— START OF Provided material —

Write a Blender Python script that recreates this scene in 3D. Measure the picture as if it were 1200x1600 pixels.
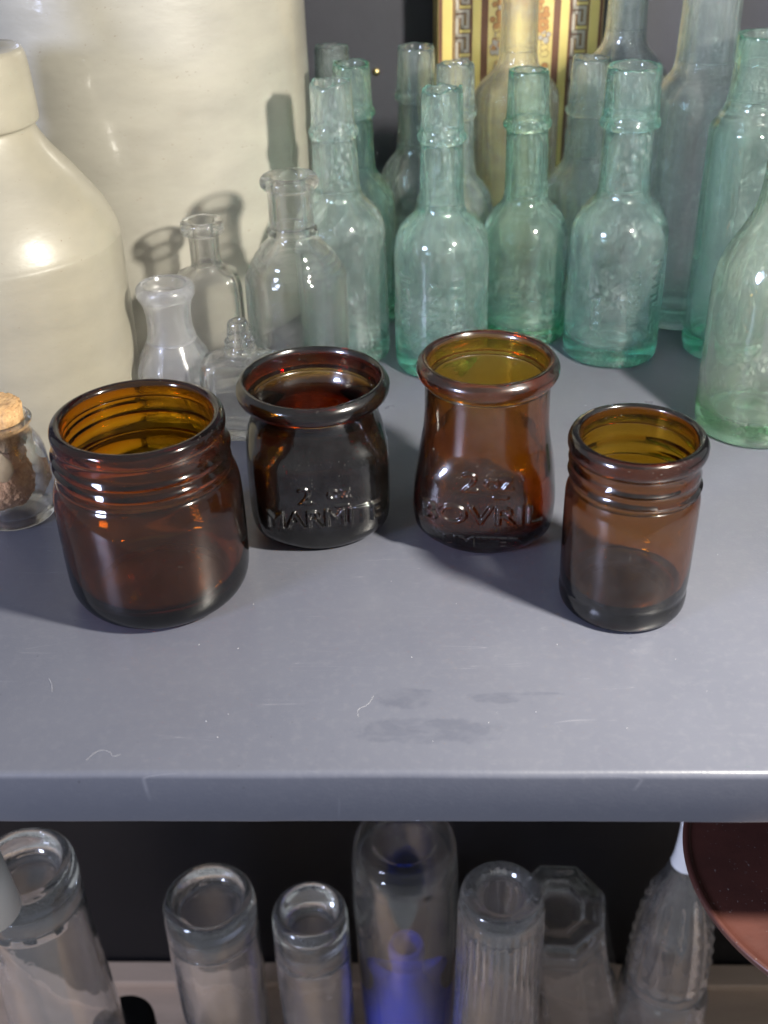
import bpy, bmesh, math, random
import numpy as np
from mathutils import Vector, Matrix, noise as mnoise

for o in list(bpy.data.objects):
    bpy.data.objects.remove(o)
S = bpy.context.scene
C = S.collection
R = math.radians
PI = math.pi

# ------------------------------------------------------------------ camera
cam_d = bpy.data.cameras.new('camera')
cam = bpy.data.objects.new('camera', cam_d); C.objects.link(cam)
cam_d.sensor_fit = 'VERTICAL'; cam_d.sensor_height = 36.0; cam_d.sensor_width = 27.0
cam_d.lens = 1758.55 / 1600 * 36.0
cam_d.clip_start = 0.01; cam_d.clip_end = 20
p, r = R(32.867), R(-1.5824)
fw = Vector((0, math.cos(p), -math.sin(p))); up = Vector((0, math.sin(p), math.cos(p))); rt = Vector((1, 0, 0))
RT = rt * math.cos(r) + up * math.sin(r); UP = -rt * math.sin(r) + up * math.cos(r)
m = Matrix((RT, UP, -fw)).transposed().to_4x4(); m.translation = (0, 0, 0.22)
cam.matrix_world = m
cam_d.dof.use_dof = True; cam_d.dof.focus_distance = 0.37; cam_d.dof.aperture_fstop = 14
S.camera = cam

# ------------------------------------------------------------------ world, lamps, render settings
W = bpy.data.worlds.new('World'); S.world = W; W.use_nodes = True
bgn = W.node_tree.nodes['Background']
bgn.inputs['Color'].default_value = (0.90, 0.94, 1.0, 1); bgn.inputs['Strength'].default_value = 0.34

def lamp(name, kind, loc, target, power, col, size, **k):
    d = bpy.data.lights.new(name, kind); d.energy = power; d.color = col
    if kind == 'AREA': d.shape = 'DISK'; d.size = size
    else: d.shadow_soft_size = size
    for a, b in k.items(): setattr(d, a, b)
    o = bpy.data.objects.new(name, d); C.objects.link(o); o.location = loc
    o.rotation_euler = (Vector(target) - Vector(loc)).to_track_quat('-Z', 'Y').to_euler()
    return o
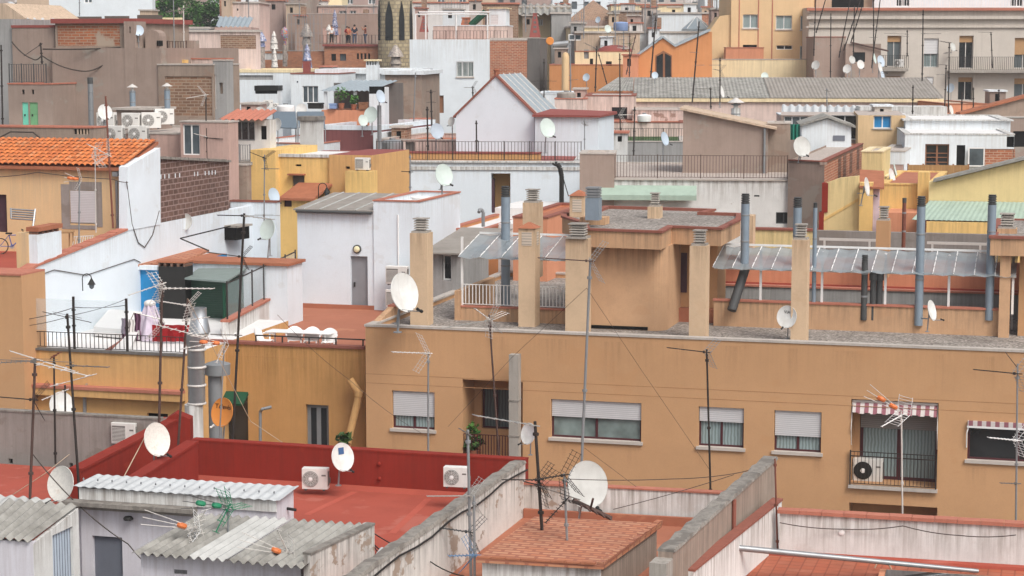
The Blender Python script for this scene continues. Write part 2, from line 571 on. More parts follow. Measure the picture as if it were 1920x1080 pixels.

— END OF Provided material —

▶ **What you should do**: From the first line of the listing above, repeat every line through the one holding "S.camera = cam". Both ends count, and pictures stay out.

▶ **Task result**:
Write a Blender Python script that recreates this scene in 3D. Measure the picture as if it were 1200x1600 pixels.
import bpy, bmesh, math, random
import numpy as np
from mathutils import Vector, Matrix, noise as mnoise

for o in list(bpy.data.objects):
    bpy.data.objects.remove(o)
S = bpy.context.scene
C = S.collection
R = math.radians
PI = math.pi

# ------------------------------------------------------------------ camera
cam_d = bpy.data.cameras.new('camera')
cam = bpy.data.objects.new('camera', cam_d); C.objects.link(cam)
cam_d.sensor_fit = 'VERTICAL'; cam_d.sensor_height = 36.0; cam_d.sensor_width = 27.0
cam_d.lens = 1758.55 / 1600 * 36.0
cam_d.clip_start = 0.01; cam_d.clip_end = 20
p, r = R(32.867), R(-1.5824)
fw = Vector((0, math.cos(p), -math.sin(p))); up = Vector((0, math.sin(p), math.cos(p))); rt = Vector((1, 0, 0))
RT = rt * math.cos(r) + up * math.sin(r); UP = -rt * math.sin(r) + up * math.cos(r)
m = Matrix((RT, UP, -fw)).transposed().to_4x4(); m.translation = (0, 0, 0.22)
cam.matrix_world = m
cam_d.dof.use_dof = True; cam_d.dof.focus_distance = 0.37; cam_d.dof.aperture_fstop = 14
S.camera = cam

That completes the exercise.